FILM: Pi (Released in 1998)

STARRING: Sean Gullette, Mark Margolis, Ben Shenkman


Chaos theory, for those unfamiliar with the term, is based upon the little things that can cause big disruptions in our world. Take the butterfly effect for example; a butterfly flaps its wings somewhere in China and the wind that it stirs up may someday change weather patterns in New York. (Hey, it just might happen!) Time travel is one of the biggest mind bogglers in the our world today. Just going back could change the whole outcome of human history. Yeah, it's a lot to think about, and this film builds upon theories similar to these...more than the rest of the world may want.

Darren Aronofsky is now an instant legend in indie-filmmaking for this film. It is incredibly original, smart, somewhat disturbing, and may stick in your mind like crazy glue. I have never seen a film that has so challenged my perception of reality since David Lynch's Eraserhead. (Viewers have often compared the two films for their similarities in mood and style.) Although, I was kind of thrown off by Eraserhead's metaphores that only Lynch understood, Pi had me gripped until the end.

Pi Cover Gullete plays Max Cohen, a mathematical genius on the brink of a new discovery, and also on the edge of insanity. Everything around us is comprised of patterns, and Max is trying to find one in the largest productions of ordered chaos: the stock market. With the aid of his giant computer system, Euclid, he tries to find a pattern in stocks that are traded every second. After uploading a disk with a Hebrew alphabet, Euclid prints out a two hundred and sixteen digit number that may in fact be the very name of God (According The Torah). Hounded by a stock firm who will do anything to retrieve the code from him and his uncontrolable migraines, Max finds himself in a mess that may or may not end his life.

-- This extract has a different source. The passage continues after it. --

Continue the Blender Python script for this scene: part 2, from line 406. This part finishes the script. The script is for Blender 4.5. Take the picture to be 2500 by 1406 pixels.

From moment one, where a tilted angle shows Max waking up with a bloody nose, Aronofsky takes us on a ride with infinate possiblities. His unique style of filmmaking is a real treat for any hardcore indie fan. The dark images of Max's migraine attacks and people that disappear right out of his view really move this one along at a nice pace. Clint Mansell's amazing mixing [and composing] talents could not be any more appropriate. High pitched screechings; fast or slow paced techno tracks--or whatever music is being presented is dead on accurate at creating the desired atmosphere. Gullete is also spectacular in this with his nervous eyes and dull voice that is really quite believable. This film is, however, really confusing the first time around. I suggest watching it twice to catch the full effect. I don't think America will ever see a movie quite like this in a looooong time.